— START OF INFORMATION PROVIDED —
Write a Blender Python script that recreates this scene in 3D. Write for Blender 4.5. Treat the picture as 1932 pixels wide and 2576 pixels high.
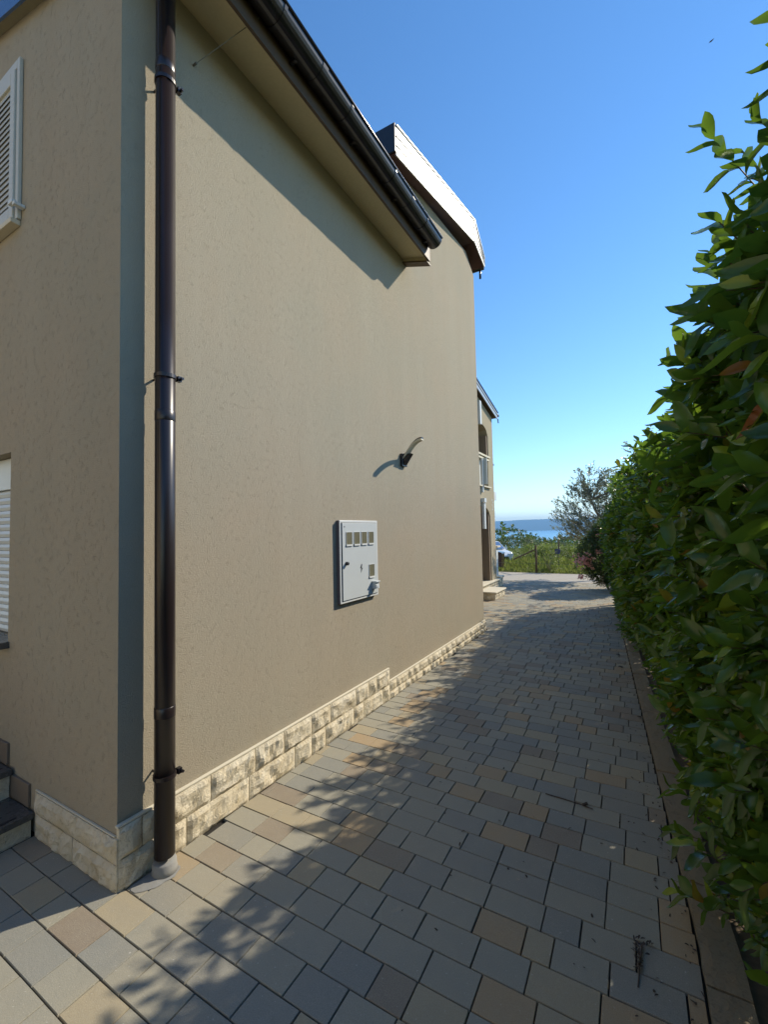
import bpy, bmesh, math, random
import numpy as np
from mathutils import Vector, Matrix, noise as mnoise

for o in list(bpy.data.objects): bpy.data.objects.remove(o)
SC = bpy.context.scene
COL = SC.collection

# ------------------------------------------------------------------ camera
F_PX, H_EYE = 1090.0, 1.55
YAW, PITCH, ROLL = math.radians(29.8), math.radians(2.5), math.radians(1.2)
FWD = Vector((-math.sin(YAW)*math.cos(PITCH), math.cos(YAW)*math.cos(PITCH), math.sin(PITCH)))
R0 = Vector((math.cos(YAW), math.sin(YAW), 0)); U0 = R0.cross(FWD)
RGT = R0*math.cos(ROLL) - U0*math.sin(ROLL); UPV = R0*math.sin(ROLL) + U0*math.cos(ROLL)
CAMP = Vector((0, 0, H_EYE))
cd = bpy.data.cameras.new('camera'); cam = bpy.data.objects.new('camera', cd); COL.objects.link(cam)
m = Matrix((RGT, UPV, -FWD)).transposed().to_4x4(); m.translation = CAMP
cam.matrix_world = m
cd.sensor_fit = 'VERTICAL'; cd.sensor_height = 36; cd.lens = F_PX/2576*36
cd.clip_start = 0.02; cd.clip_end = 60000
SC.camera = cam
def proj(p):
    v = Vector(p)-CAMP; z = v.dot(FWD)
    if z < 0.05: return None
    return (966+F_PX*v.dot(RGT)/z, 1288-F_PX*v.dot(UPV)/z, z)

# ------------------------------------------------------------------ sky, sun, exposure
SUN_EL = math.atan(0.72); SUN_AZ = math.atan2(0.56, 0.83)
W = bpy.data.worlds.new('World'); SC.world = W; W.use_nodes = True
nt = W.node_tree; nt.nodes.clear()
sky = nt.nodes.new('ShaderNodeTexSky'); sky.sky_type = 'NISHITA'; sky.sun_disc = False
sky.sun_elevation = SUN_EL; sky.sun_rotation = SUN_AZ
sky.air_density = 1.0; sky.dust_density = 0.0; sky.ozone_density = 3.0; sky.altitude = 60
bg = nt.nodes.new('ShaderNodeBackground'); bg.inputs[1].default_value = 0.135
wo = nt.nodes.new('ShaderNodeOutputWorld')
hs = nt.nodes.new('ShaderNodeHueSaturation'); hs.inputs['Saturation'].default_value = 1.18; hs.inputs['Value'].default_value = 1.08
nt.links.new(sky.outputs[0], hs.inputs['Color']); nt.links.new(hs.outputs[0], bg.inputs[0]); nt.links.new(bg.outputs[0], wo.inputs[0])
sd = bpy.data.lights.new('sun', 'SUN'); sd.energy = 4.1; sd.angle = math.radians(0.53); sd.color = (1.0, 0.90, 0.74)
sun = bpy.data.objects.new('sun', sd); COL.objects.link(sun)
sdir = Vector((math.sin(SUN_AZ)*math.cos(SUN_EL), math.cos(SUN_AZ)*math.cos(SUN_EL), math.sin(SUN_EL)))
sun.rotation_euler = (-sdir).to_track_quat('-Z', 'Y').to_euler(); sun.location = (10, 12, 20)
SC.view_settings.view_transform = 'Standard'; SC.view_settings.look = 'None'
SC.view_settings.exposure = 0.62; SC.view_settings.gamma = 1; SC.view_settings.use_curve_mapping = False

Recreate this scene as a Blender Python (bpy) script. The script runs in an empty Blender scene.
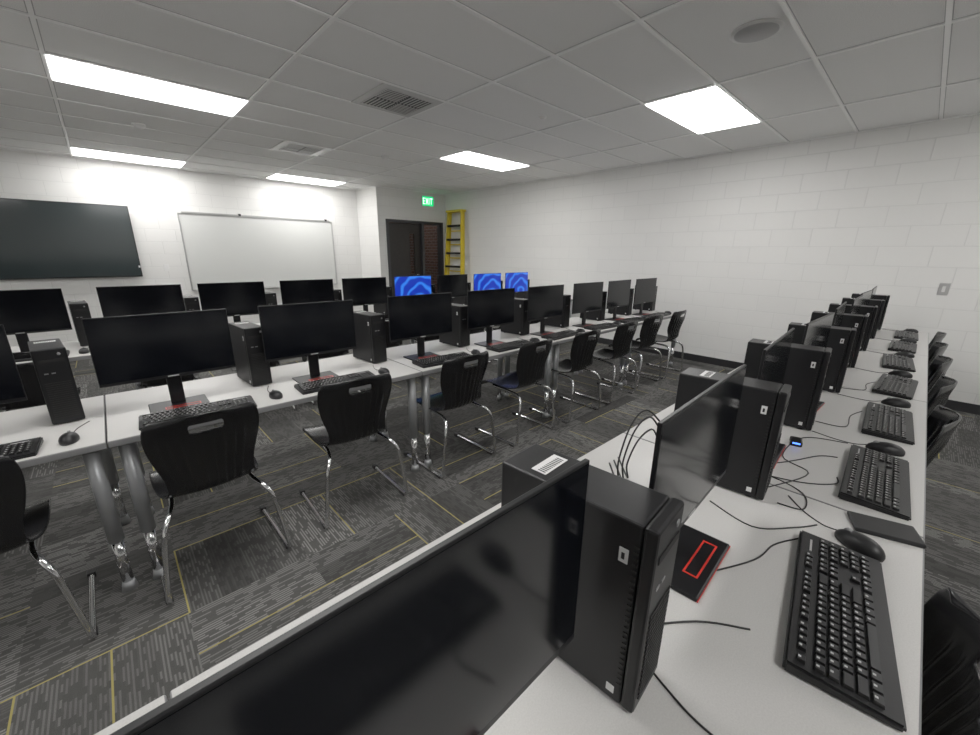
import bpy, bmesh, math, random
from mathutils import Vector, Matrix
random.seed(7)
SC = bpy.context.scene
COL = SC.collection

# ------------------------------------------------------------ materials
def new_mat(name):
    m = bpy.data.materials.new(name); m.use_nodes = True
    nt = m.node_tree
    b = next(n for n in nt.nodes if n.type == 'BSDF_PRINCIPLED')
    return m, nt, b
def S(b, k, v):
    if k in b.inputs: b.inputs[k].default_value = v
def simple(name, col, rough=.5, metal=0, spec=.5, noise=None, bump=None, emit=None):
    m, nt, b = new_mat(name)
    S(b, 'Base Color', (*col, 1)); S(b, 'Roughness', rough); S(b, 'Metallic', metal); S(b, 'Specular IOR Level', spec)
    if emit:
        S(b, 'Emission Color', (*emit[0], 1)); S(b, 'Emission Strength', emit[1])
    if noise or bump:
        tc = nt.nodes.new('ShaderNodeTexCoord'); n = nt.nodes.new('ShaderNodeTexNoise')
        n.inputs['Scale'].default_value = (noise or bump)[0]; n.inputs['Detail'].default_value = 3
        nt.links.new(tc.outputs['Object'], n.inputs['Vector'])
        if noise:
            r = nt.nodes.new('ShaderNodeMapRange')
            r.inputs['From Min'].default_value = .3; r.inputs['From Max'].default_value = .7
            r.inputs['To Min'].default_value = 1-noise[1]; r.inputs['To Max'].default_value = 1+noise[1]
            nt.links.new(n.outputs['Fac'], r.inputs['Value'])
            mx = nt.nodes.new('ShaderNodeVectorMath'); mx.operation = 'SCALE'
            mx.inputs[0].default_value = col
            nt.links.new(r.outputs[0], mx.inputs['Scale']); nt.links.new(mx.outputs[0], b.inputs['Base Color'])
        if bump:
            bp = nt.nodes.new('ShaderNodeBump'); bp.inputs['Strength'].default_value = bump[1]; bp.inputs['Distance'].default_value = .002
            nt.links.new(n.outputs['Fac'], bp.inputs['Height']); nt.links.new(bp.outputs[0], b.inputs['Normal'])
    return m

def NM(nt):
    def M(op, a, b=None, c=None):
        n = nt.nodes.new('ShaderNodeMath'); n.operation = op
        for i, v in enumerate((a, b, c)):
            if v is None: continue
            if isinstance(v, (int, float)): n.inputs[i].default_value = v
            else: nt.links.new(v, n.inputs[i])
        return n.outputs[0]
    return M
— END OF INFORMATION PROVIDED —
STATED PROBLEM — Everything from the first line of the entries through the line that contains "return (966+F_PX*v.dot(RGT)/z, 1288-F_PX*v.dot(UPV)/z, z)" is to be reproduced exactly, except the pictures.

REPLY TO THE TASK —
Write a Blender Python script that recreates this scene in 3D. Write for Blender 4.5. Treat the picture as 1932 pixels wide and 2576 pixels high.
import bpy, bmesh, math, random
import numpy as np
from mathutils import Vector, Matrix, noise as mnoise

for o in list(bpy.data.objects): bpy.data.objects.remove(o)
SC = bpy.context.scene
COL = SC.collection

# ------------------------------------------------------------------ camera
F_PX, H_EYE = 1090.0, 1.55
YAW, PITCH, ROLL = math.radians(29.8), math.radians(2.5), math.radians(1.2)
FWD = Vector((-math.sin(YAW)*math.cos(PITCH), math.cos(YAW)*math.cos(PITCH), math.sin(PITCH)))
R0 = Vector((math.cos(YAW), math.sin(YAW), 0)); U0 = R0.cross(FWD)
RGT = R0*math.cos(ROLL) - U0*math.sin(ROLL); UPV = R0*math.sin(ROLL) + U0*math.cos(ROLL)
CAMP = Vector((0, 0, H_EYE))
cd = bpy.data.cameras.new('camera'); cam = bpy.data.objects.new('camera', cd); COL.objects.link(cam)
m = Matrix((RGT, UPV, -FWD)).transposed().to_4x4(); m.translation = CAMP
cam.matrix_world = m
cd.sensor_fit = 'VERTICAL'; cd.sensor_height = 36; cd.lens = F_PX/2576*36
cd.clip_start = 0.02; cd.clip_end = 60000
SC.camera = cam
def proj(p):
    v = Vector(p)-CAMP; z = v.dot(FWD)
    if z < 0.05: return None
    return (966+F_PX*v.dot(RGT)/z, 1288-F_PX*v.dot(UPV)/z, z)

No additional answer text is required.